Sunday, August 7, 2016

Turn Tables

I have a friend who seems to have made a major pivot in his life.  He's realized that he's lived more days than he probably has left and has altered his reality accordingly.  Unemployed, he'll probably never work again because the economy and the skill set he possesses don't quite fit in to today's circumstances.  He's bright...very bright, a college grad and has the gift of empathy.  Lots has gone wrong in his interpersonal relationships, but he's content to spend his time reading, observing, and commenting on the current political farce now playing everywhere.
I mention him because like many, he's an anomaly.  Between social and cultural realities, no sense of urgency, watching the parade go by.  Who knows, maybe he has a trust fund that supports this lifestyle.  There is often more behind what we see from the outside looking in.  But it occurred to me that this purgatory applies to us all in many ways, especially those of us who relate to the having lived more days that I expect to live in the future.
There are things that most folks no longer do; simple things, daily things.  Mail a letter, buy a newspaper, and pay for something in cash come easily to mind.  Writing a check in now passed, as is going inside a bank.  The nightly news is relegated to those over fifty these days.  And music...there's the rub.  It now seems if millions should have hung on to their turntables and boxes of vinyl records.  I'm even thinking go buying one of those Crosby record players so I can spin some of my prized blues collection again.

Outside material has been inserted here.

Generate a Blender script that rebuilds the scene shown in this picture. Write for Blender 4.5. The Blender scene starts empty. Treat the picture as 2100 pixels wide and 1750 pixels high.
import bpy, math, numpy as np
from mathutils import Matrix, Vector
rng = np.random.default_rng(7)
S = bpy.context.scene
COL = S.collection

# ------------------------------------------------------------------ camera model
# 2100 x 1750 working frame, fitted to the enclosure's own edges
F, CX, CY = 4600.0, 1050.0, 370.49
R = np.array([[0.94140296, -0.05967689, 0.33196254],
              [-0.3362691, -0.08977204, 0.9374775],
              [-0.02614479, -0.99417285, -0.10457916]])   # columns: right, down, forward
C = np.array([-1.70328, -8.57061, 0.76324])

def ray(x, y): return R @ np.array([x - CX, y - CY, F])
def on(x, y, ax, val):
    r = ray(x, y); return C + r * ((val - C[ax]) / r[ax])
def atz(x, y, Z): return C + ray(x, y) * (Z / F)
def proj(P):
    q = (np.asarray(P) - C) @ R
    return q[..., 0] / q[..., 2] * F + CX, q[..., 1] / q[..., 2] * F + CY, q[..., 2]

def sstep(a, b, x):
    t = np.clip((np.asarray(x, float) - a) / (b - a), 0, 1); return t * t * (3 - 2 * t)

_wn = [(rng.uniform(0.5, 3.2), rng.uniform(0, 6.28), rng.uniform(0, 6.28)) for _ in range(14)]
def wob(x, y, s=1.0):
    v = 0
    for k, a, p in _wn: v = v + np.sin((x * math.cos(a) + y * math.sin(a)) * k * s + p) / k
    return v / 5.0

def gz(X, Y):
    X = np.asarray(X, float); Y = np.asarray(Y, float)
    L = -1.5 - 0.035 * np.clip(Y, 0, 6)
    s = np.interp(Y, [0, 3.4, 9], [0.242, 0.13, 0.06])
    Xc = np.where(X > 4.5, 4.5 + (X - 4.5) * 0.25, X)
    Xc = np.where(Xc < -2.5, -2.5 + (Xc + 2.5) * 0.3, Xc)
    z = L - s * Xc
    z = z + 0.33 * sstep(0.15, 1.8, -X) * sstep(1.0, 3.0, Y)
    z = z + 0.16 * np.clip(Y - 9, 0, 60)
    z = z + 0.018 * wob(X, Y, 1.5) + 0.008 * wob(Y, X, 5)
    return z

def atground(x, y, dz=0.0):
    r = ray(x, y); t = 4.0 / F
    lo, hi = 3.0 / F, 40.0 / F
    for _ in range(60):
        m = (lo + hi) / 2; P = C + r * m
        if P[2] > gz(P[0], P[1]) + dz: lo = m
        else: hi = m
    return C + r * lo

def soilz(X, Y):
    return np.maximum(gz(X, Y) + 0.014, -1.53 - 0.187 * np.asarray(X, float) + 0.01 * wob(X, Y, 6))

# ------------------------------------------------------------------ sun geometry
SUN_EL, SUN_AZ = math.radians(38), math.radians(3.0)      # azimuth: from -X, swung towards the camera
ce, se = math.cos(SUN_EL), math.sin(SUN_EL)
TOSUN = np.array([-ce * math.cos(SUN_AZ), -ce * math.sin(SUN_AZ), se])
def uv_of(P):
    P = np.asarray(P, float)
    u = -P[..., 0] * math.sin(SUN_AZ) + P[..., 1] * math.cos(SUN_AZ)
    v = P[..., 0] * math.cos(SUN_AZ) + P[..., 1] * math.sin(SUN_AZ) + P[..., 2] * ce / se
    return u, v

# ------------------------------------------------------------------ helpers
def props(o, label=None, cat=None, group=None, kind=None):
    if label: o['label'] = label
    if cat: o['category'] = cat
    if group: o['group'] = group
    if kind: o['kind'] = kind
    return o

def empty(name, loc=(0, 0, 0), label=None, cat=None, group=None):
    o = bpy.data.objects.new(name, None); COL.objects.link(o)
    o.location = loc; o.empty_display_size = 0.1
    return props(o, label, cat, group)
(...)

About 50 years ago the Kerner Commission, that blue ribbon committee that investigated race relations in 1968, warned that the U.S. was in grave danger of becoming two separate societies, one black and one white.  In many ways that has happened; yet there has been much cultural blending that they could not have foreseen.  It's always more complicated than we initially think.  There appear to be other dichotomies as well.  One of age seems apparent.  Generationally we don't do things the same way.  We don't shop, eat, recreate, and seek entertainment in a similar fashion.  Yet, this doesn't always impede people in social  situations.  Often situations arise where we dance, we talk and we grieve together.  Here's where I miss my students the most.  Learning is always a two way street.
Something that slowly sneaked up on me is my consciousness  of being the oldest one in the room.  I know I can fool people because I look and usually act a little younger than I am, but damned if I don't catch myself wondering who here is older than I am, when I walk into a pub or restaurant.
Fortunately (I think) I always find somebody if I really look hard enough.

Wednesday, August 3, 2016

Imagining the Positive

Today I read a short piece in an online literary magazine about robots that can now write poetry.  This type of "Artificial Intelligence" uses algorithms to churn out complex imagery and messages from the heart.  Is this an example of because we can or is it perhaps something to be welcomed.  We can't stop it but the contradictory nature of this genre seems to be something we might learn from.  At least it seems to be.

Perhaps there is a slippery slope here.  If the trend of replacing humans with robots goes uncontrolled, what can human beings expect for future generations.  This could go two ways.  There's an idea for a novel: one scenario, two possible outcomes.  I see the dark version already.  It's probably the one that would win out and that explains why so many dystopic views of the future are so negative.  They abound.  From the Hollywood tropes like "Wayward Pines," to some of the classic literary versions that continue to pour off the presses and entice young adult readers.  But it is the positive side that needs some attention lately.
Just imagine how easy and stress free life might be if humans had nothing more to do but improve and protect the environment and work on their own happiness.  Of course it's not that simple, but there is a possibility of an optimistic future in there somewhere, just this side of John Lennon's Imagine.